* start *

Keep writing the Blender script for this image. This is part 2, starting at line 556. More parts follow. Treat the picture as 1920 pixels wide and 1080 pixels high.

* end *
* start *

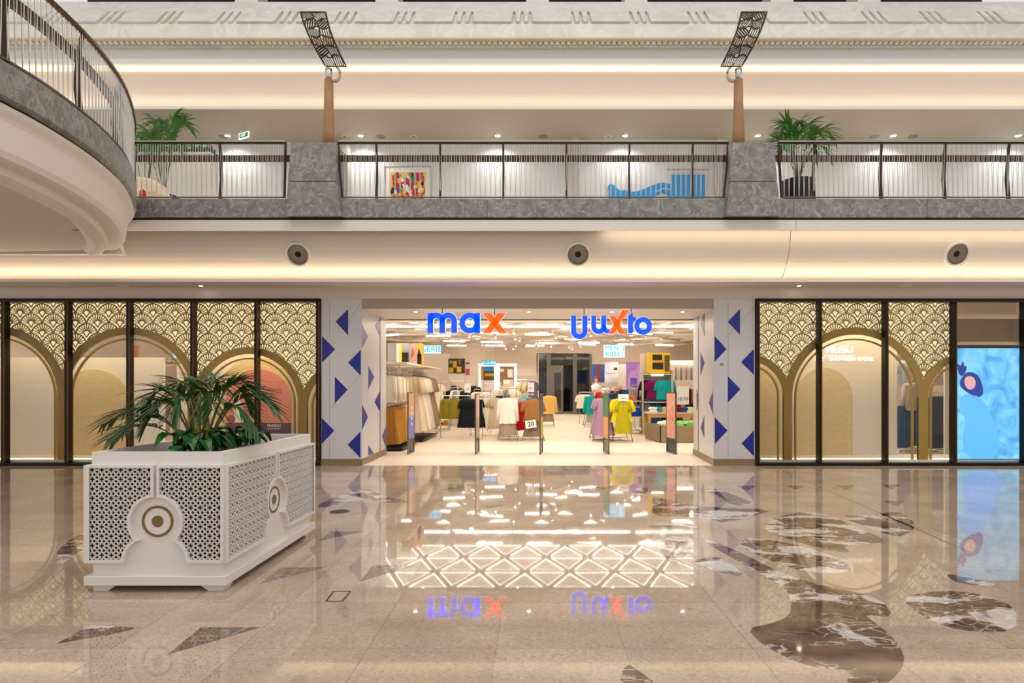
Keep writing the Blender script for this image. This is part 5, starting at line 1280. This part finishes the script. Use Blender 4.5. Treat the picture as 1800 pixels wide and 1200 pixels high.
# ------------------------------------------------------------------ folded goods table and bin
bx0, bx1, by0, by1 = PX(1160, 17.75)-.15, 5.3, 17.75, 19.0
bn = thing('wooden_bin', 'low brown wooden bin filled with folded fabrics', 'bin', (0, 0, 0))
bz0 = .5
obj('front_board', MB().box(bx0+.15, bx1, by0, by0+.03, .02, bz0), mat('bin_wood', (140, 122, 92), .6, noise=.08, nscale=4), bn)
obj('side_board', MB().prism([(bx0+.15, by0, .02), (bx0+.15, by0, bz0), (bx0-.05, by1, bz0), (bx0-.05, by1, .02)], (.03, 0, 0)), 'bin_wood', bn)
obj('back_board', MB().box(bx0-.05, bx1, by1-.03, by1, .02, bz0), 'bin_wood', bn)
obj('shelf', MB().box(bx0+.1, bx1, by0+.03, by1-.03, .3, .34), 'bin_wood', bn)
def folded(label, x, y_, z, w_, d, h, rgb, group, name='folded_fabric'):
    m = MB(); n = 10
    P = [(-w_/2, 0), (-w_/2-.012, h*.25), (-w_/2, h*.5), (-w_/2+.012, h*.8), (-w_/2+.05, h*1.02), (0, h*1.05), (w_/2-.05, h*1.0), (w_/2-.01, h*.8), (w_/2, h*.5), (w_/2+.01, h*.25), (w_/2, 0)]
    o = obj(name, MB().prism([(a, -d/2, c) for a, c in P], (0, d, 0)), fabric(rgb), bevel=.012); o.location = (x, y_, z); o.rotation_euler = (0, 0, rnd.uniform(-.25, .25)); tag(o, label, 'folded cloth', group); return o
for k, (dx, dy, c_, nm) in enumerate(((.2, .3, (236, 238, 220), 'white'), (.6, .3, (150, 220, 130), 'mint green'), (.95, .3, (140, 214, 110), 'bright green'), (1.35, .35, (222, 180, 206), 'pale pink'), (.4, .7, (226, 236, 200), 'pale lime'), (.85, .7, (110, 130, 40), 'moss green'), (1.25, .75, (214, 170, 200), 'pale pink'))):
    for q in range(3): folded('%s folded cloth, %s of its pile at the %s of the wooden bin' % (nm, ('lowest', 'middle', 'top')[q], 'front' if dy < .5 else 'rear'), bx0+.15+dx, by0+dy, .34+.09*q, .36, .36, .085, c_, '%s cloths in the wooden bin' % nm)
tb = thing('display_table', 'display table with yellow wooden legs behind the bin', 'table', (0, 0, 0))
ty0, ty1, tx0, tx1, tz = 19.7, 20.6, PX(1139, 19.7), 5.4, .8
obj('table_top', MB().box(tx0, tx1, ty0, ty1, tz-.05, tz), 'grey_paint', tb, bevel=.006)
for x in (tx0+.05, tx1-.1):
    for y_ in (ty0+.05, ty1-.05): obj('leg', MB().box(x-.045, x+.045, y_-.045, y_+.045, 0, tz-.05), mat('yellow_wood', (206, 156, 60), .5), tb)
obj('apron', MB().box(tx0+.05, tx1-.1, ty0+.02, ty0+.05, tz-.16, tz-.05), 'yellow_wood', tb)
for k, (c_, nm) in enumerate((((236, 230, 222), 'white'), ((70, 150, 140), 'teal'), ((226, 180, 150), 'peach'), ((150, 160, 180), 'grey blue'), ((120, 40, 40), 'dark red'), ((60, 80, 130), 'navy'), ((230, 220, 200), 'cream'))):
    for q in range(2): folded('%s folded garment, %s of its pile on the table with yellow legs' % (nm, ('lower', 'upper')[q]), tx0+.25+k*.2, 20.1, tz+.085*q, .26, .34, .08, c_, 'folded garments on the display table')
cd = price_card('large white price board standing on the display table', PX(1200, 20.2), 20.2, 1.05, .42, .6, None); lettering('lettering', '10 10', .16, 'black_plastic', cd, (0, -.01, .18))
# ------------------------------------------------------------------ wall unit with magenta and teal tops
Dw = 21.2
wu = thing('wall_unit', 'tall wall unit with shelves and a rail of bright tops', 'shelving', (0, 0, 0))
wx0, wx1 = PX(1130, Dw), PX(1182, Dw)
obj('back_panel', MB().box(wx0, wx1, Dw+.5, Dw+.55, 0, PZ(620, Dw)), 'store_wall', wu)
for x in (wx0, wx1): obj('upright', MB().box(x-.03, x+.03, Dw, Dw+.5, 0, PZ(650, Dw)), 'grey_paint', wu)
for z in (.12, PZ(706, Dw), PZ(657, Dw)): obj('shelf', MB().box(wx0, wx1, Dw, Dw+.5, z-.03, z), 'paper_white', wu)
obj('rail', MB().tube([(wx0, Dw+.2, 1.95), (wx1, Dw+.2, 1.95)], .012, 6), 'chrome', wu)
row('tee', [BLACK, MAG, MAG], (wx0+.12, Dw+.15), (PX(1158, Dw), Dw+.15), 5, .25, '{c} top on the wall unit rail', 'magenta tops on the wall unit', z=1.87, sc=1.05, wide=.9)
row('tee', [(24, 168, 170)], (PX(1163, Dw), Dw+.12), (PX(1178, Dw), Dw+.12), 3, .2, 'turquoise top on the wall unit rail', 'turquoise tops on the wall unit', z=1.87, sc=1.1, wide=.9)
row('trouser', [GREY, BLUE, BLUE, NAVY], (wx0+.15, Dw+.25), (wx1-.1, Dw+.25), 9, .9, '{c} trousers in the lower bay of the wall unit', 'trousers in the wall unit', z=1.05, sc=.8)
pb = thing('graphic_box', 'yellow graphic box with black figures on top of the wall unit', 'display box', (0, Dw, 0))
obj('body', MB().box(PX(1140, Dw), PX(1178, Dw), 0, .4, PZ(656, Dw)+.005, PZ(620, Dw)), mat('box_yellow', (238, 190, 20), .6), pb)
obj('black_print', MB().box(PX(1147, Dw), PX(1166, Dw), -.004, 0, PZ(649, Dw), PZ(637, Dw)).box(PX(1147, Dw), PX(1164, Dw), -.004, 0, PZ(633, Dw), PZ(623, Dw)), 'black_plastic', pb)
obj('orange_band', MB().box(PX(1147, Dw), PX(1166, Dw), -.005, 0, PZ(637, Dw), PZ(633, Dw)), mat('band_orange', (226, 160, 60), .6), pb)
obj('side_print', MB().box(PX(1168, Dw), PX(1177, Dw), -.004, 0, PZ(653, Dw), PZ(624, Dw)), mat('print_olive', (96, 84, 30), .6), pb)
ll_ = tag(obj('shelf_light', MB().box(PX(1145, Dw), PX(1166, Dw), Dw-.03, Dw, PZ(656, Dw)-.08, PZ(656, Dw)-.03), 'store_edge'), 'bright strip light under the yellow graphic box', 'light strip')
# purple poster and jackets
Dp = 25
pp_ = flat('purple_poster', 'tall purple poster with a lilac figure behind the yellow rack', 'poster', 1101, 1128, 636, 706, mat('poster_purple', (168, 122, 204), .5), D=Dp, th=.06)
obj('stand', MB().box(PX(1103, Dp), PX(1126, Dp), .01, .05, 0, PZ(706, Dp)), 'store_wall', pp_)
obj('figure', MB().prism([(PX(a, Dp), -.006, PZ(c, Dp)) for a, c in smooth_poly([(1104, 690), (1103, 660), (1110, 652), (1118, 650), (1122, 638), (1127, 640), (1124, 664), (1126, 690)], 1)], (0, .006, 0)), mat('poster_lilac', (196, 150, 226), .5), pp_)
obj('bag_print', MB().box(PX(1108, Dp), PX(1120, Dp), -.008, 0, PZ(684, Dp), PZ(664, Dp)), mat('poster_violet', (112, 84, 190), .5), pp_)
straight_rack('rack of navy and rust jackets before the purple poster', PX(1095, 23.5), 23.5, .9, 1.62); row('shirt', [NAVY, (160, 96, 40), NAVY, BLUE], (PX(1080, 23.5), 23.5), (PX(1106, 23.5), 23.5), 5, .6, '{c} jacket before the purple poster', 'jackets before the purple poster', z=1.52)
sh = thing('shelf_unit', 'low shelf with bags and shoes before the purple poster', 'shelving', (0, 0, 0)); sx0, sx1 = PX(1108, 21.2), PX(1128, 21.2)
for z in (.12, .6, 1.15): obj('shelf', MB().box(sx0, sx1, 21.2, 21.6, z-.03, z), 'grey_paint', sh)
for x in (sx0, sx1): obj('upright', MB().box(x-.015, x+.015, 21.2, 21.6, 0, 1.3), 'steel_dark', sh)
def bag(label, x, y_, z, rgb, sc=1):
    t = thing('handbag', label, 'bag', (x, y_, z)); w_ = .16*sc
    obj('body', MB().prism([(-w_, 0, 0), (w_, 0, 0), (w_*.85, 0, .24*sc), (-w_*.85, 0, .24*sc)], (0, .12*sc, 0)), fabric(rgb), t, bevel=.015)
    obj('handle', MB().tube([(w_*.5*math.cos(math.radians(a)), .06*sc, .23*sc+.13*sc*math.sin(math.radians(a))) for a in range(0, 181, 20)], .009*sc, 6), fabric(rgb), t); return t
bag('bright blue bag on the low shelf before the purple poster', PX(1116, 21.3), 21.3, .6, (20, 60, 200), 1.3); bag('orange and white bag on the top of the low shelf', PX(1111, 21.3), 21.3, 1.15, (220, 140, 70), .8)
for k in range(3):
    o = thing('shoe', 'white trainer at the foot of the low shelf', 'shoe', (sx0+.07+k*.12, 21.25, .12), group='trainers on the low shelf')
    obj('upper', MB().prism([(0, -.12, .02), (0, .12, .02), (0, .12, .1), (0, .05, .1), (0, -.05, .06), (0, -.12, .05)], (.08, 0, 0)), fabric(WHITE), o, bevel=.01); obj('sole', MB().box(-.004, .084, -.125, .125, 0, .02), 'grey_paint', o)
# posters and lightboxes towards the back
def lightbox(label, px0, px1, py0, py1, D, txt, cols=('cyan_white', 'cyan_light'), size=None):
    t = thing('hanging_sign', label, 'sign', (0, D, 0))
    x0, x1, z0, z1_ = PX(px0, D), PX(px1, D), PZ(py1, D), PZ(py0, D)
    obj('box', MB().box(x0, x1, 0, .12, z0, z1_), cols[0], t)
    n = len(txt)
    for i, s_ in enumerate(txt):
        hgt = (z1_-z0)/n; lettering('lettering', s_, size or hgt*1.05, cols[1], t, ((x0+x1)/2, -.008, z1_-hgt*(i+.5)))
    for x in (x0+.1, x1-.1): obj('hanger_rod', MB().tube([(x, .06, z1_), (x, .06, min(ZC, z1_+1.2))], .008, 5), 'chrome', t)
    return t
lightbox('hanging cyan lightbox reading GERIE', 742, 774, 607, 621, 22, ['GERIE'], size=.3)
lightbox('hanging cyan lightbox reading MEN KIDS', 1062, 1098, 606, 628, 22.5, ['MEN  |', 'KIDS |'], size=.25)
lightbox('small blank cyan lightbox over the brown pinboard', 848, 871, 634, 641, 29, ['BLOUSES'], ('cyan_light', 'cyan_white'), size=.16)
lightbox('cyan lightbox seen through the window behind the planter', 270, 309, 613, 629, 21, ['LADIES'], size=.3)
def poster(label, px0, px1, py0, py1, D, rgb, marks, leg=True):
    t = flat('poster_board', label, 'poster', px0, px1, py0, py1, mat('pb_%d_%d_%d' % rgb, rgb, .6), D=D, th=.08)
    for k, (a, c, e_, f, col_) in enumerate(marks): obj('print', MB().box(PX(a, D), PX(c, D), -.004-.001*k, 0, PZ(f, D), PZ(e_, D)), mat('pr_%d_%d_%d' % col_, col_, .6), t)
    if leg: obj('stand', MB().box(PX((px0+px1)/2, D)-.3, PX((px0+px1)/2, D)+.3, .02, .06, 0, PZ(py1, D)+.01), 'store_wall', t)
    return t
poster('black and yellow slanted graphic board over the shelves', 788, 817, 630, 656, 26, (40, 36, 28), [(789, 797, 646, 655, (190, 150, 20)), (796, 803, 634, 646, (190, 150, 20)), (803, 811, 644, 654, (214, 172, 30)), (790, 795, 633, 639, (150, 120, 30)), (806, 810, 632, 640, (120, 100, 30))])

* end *

◆ Written problem
Copy down every line of the entries containing the word "Keep".

◆ Reply to the exercise
Keep writing the Blender script for this image. This is part 2, starting at line 556. More parts follow. Treat the picture as 1920 pixels wide and 1080 pixels high.
Keep writing the Blender script for this image. This is part 5, starting at line 1280. This part finishes the script. Use Blender 4.5. Treat the picture as 1800 pixels wide and 1200 pixels high.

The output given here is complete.